В 21.30 13 апреля ОКХ отдало приказ о передислокации
1-й пехотной дивизии из группы армии «Висла» в группу армий «Центр» генерал-фельдмаршала Ф. Шернера. В 2.0014 апреля Буняченко получил приказ уже из штаба группы армии «Центр» о передаче дивизии в подчинение 275-й пехотной дивизии Вермахта V армейского корпуса 4-й танковой армии генерал-лейтенанта танковых войск Ф. Глезера. Власовцам предлагалось заняться сооружением оборонительной полосы в тылу 275-й дивизии в районе Коттбуса.
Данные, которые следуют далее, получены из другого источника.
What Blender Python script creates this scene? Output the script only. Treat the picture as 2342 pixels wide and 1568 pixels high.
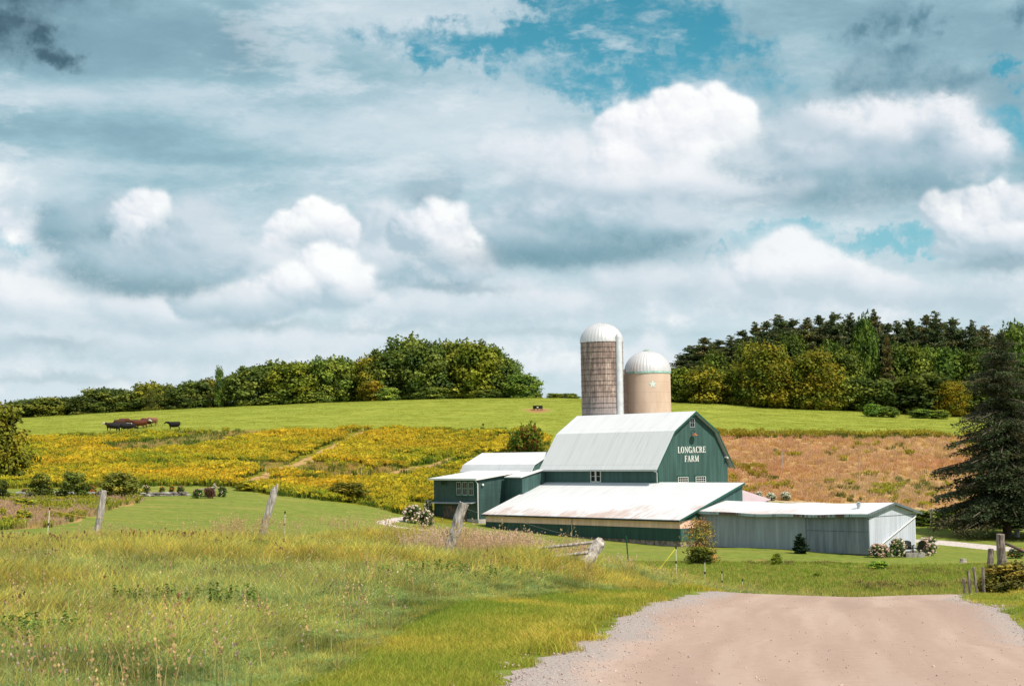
import bpy, bmesh, math, random
import numpy as np
from mathutils import Vector, Matrix
R = math.radians
sc = bpy.context.scene
col = sc.collection
for o in list(bpy.data.objects): bpy.data.objects.remove(o)

# ---------------------------------------------------------------- camera
PITCH, ROLL, F = R(3.611), R(0.981), 60.0
FD = 2342 * F / 36            # focal length in units of the 2342-wide photograph
cd = bpy.data.cameras.new('camera'); cam = bpy.data.objects.new('camera', cd); col.objects.link(cam)
cd.lens = F; cd.sensor_width = 36; cd.clip_end = 6000; cd.clip_start = 0.3
cp, sp = math.cos(PITCH), math.sin(PITCH)
fw = np.array([0, cp, sp]); up0 = np.array([0, -sp, cp]); rt0 = np.array([1., 0, 0])
rt = rt0 * math.cos(ROLL) - up0 * math.sin(ROLL); up = up0 * math.cos(ROLL) + rt0 * math.sin(ROLL)
M = Matrix(((rt[0], up[0], -fw[0], 0), (rt[1], up[1], -fw[1], 0), (rt[2], up[2], -fw[2], 0), (0, 0, 0, 1)))
cam.matrix_world = M
sc.camera = cam
sc.render.resolution_x, sc.render.resolution_y = 1024, 685
sc.view_settings.view_transform = 'Standard'; sc.view_settings.look = 'None'
sc.view_settings.gamma = 1; sc.view_settings.exposure = 0.15; sc.view_settings.use_curve_mapping = False

# ---------------------------------------------------------------- sun
SUN_EL, SUN_AZ = 51, 132       # azimuth clockwise from straight ahead
sd = bpy.data.lights.new('sun', 'SUN'); sun = bpy.data.objects.new('sun', sd); col.objects.link(sun)
sd.energy = 5.0; sd.angle = R(0.53); sd.color = (1, .91, .78)
sv = Vector((math.sin(R(SUN_AZ)) * math.cos(R(SUN_EL)), math.cos(R(SUN_AZ)) * math.cos(R(SUN_EL)), math.sin(R(SUN_EL))))
sun.rotation_euler = sv.to_track_quat('Z', 'Y').to_euler(); sun.location = sv * 300

# ---------------------------------------------------------------- node helper
class NB:
    def __init__(s, nt): s.nt = nt; s.N = nt.nodes; s.L = nt.links
    def node(s, t, **kw):
        n = s.N.new(t)
        for k, v in kw.items(): setattr(n, k, v)
        return n
    def put(s, sock, v):
        if v is None: return
        if isinstance(v, bpy.types.NodeSocket): s.L.new(v, sock)
        elif isinstance(v, (tuple, list)):
            n = len(sock.default_value); v = tuple(v)
            sock.default_value = v + (1,) * (n - len(v)) if len(v) < n else v[:n]
        else:
            try: sock.default_value = v
            except TypeError: sock.default_value = (v,) * len(sock.default_value)
    def m(s, op, a, b=None, c=None, clamp=False):
        n = s.node('ShaderNodeMath', operation=op, use_clamp=clamp)
        s.put(n.inputs[0], a); s.put(n.inputs[1], b); s.put(n.inputs[2], c); return n.outputs[0]
    def v(s, op, a, b=None, out=0):
        n = s.node('ShaderNodeVectorMath', operation=op); s.put(n.inputs[0], a)
        if b is not None: s.put(n.inputs[1], b)
        return n.outputs['Value' if op in ('LENGTH', 'DOT_PRODUCT', 'DISTANCE') else 'Vector']
    def xyz(s, x, y, z=0.):
        n = s.node('ShaderNodeCombineXYZ'); s.put(n.inputs[0], x); s.put(n.inputs[1], y); s.put(n.inputs[2], z); return n.outputs[0]
    def sep(s, v): n = s.node('ShaderNodeSeparateXYZ'); s.put(n.inputs[0], v); return n.outputs
    def noise(s, v, scale, detail=4, rough=.5, dist=0, dims='3D', out='Fac'):
        n = s.node('ShaderNodeTexNoise', noise_dimensions=dims); s.put(n.inputs['Vector'], v)
        n.inputs['Scale'].default_value = scale; n.inputs['Detail'].default_value = detail
        n.inputs['Roughness'].default_value = rough; n.inputs['Distortion'].default_value = dist
        return n.outputs[out]
    def ss(s, x, a, b, lo=0., hi=1., smooth=True):
        n = s.node('ShaderNodeMapRange', interpolation_type='SMOOTHSTEP' if smooth else 'LINEAR')
        s.put(n.inputs[0], x); n.inputs[1].default_value = a; n.inputs[2].default_value = b
        n.inputs[3].default_value = lo; n.inputs[4].default_value = hi; return n.outputs[0]
    def mix(s, f, a, b, mode='MIX'):
        n = s.node('ShaderNodeMix', data_type='RGBA', blend_type=mode)
        s.put(n.inputs[0], f); s.put(n.inputs[6], a); s.put(n.inputs[7], b); return n.outputs[2]
    def ramp(s, x, pts):
        n = s.node('ShaderNodeValToRGB'); s.put(n.inputs[0], x); e = n.color_ramp.elements
        e[0].position, e[0].color = pts[0][0], tuple(pts[0][1]) + (1,)
        e[1].position, e[1].color = pts[-1][0], tuple(pts[-1][1]) + (1,)
        for p, c in pts[1:-1]: q = e.new(p); q.color = tuple(c) + (1,)
        return n.outputs[0]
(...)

Верный привычке, Буняченко созвал утром «совет в Филях» и в присутствии старшего офицера связи майора Г. Швеннин-гера образно выразил свое отношение к полученному приказу, недвусмысленно дав понять, что выполнять его не собирается. В отличие от Кутузова, Буняченко не спрашивал мнение у своих офицеров, а проверял реакцию. Несмотря на всю свою зверообразную грубость, Буняченко интуитивно был неплохим психологом, конечно, в узкопрофессиональном смысле. Почти всех власовских офицеров из числа кадровых командиров Красной армии по разным причинам, но в одинаково тяжелой степени угнетало ощущение подчиненности немцам. Фактически отказавшись выполнять их приказы, Буняченко устранил тягостные переживания многих своих офицеров, да еще и намекнул, что теперь дивизия будет немцам ставить условия. Вскоре так и произошло. Попытку немецкого командования, видимо генерала Буссе, забрать у русских отличившийся артиллерийский полк и придать его дивизии Вермахта, Буняченко, по воспоминаниям одного из немецких офицеров, назвал «откровенным свинством» и полк не отдал.